See the tiling? This is at a frequency of 200. By contrast, here's noiz at a frequency of 1024:

No tiling. Yay! Note that some artifacting (not quite tiling) does happen at excessively large scales. But that's not a big deal in practice. (Ever wonder why the far lands exist in minecraft?)

For perlin noise, noiz and libnoise roughly tie for 2d; noiz is faster for 4d but libnoise just beats it for 3d. This is likely also due to the difference in rng methods, and the same quality issues and benchmark blind spots apply here too.

For simplex noise, noiz is the clear winner. Simplex is about half as fast as perlin for 2d, but it gets better for higher dimensions, beating perlin in 4d.

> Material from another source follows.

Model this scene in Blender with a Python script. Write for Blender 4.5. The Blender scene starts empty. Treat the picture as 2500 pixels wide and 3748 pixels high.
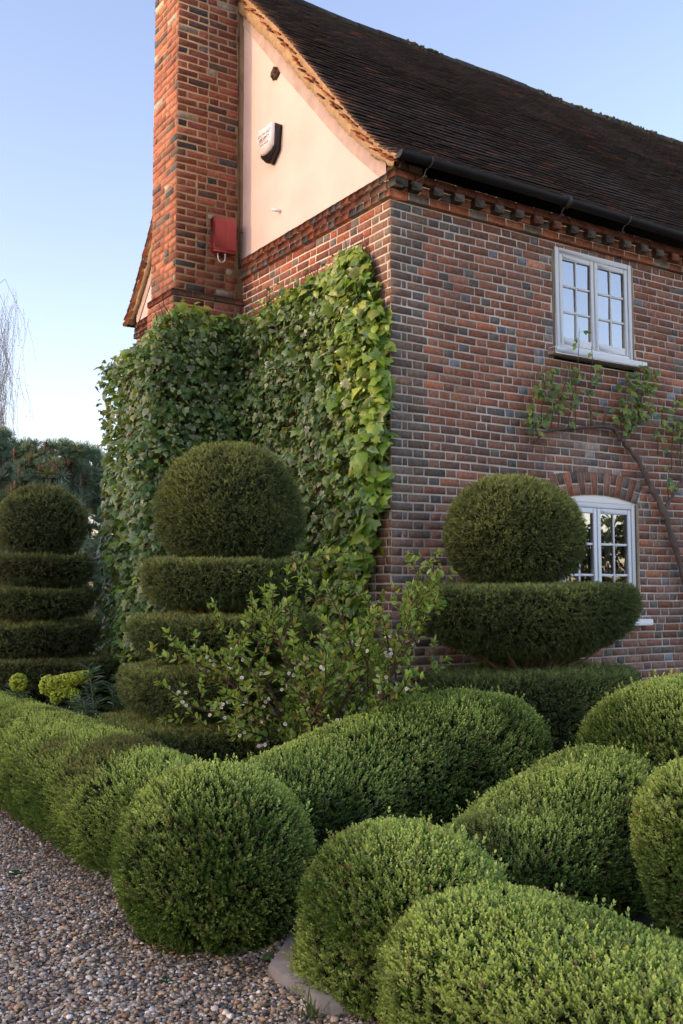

For Worley noise, the results vary greatly depending on use-case. See for yourself. Worley approximate, if you're wondering, is a version of worley noise that is much faster but restricts the voronoi points to be only half as random as normal. This works great if you only need an approximation.

What to Choose

Use fastnoise_lite if you need consistncy across languages. Use libnoise if you don't need a ton of configuration, are using relatively small domains, and are primarily doing value and perlin noise. If you absolutely need f64 support, use libnoise, but again, the permutation table rng makes the large domain kinda a moot point. Same goes for noise. If you are integrating with bevy, need lots of customization, need general, high performance, or need serialization and reflection, use noiz. I am not aware of a reason to use noise (though there may well be one I'm missing).

Rough Roadmap

• Optimize with fastmath coming in rust 1.88
• Add dynamic types to switch between noise functions via reflection.
• (Maybe) Let noise types generate WESL code. (Specify noise in rust, build to WESL.) Possible, but maybe not worth it.
• Any reasonable suggestions that come in.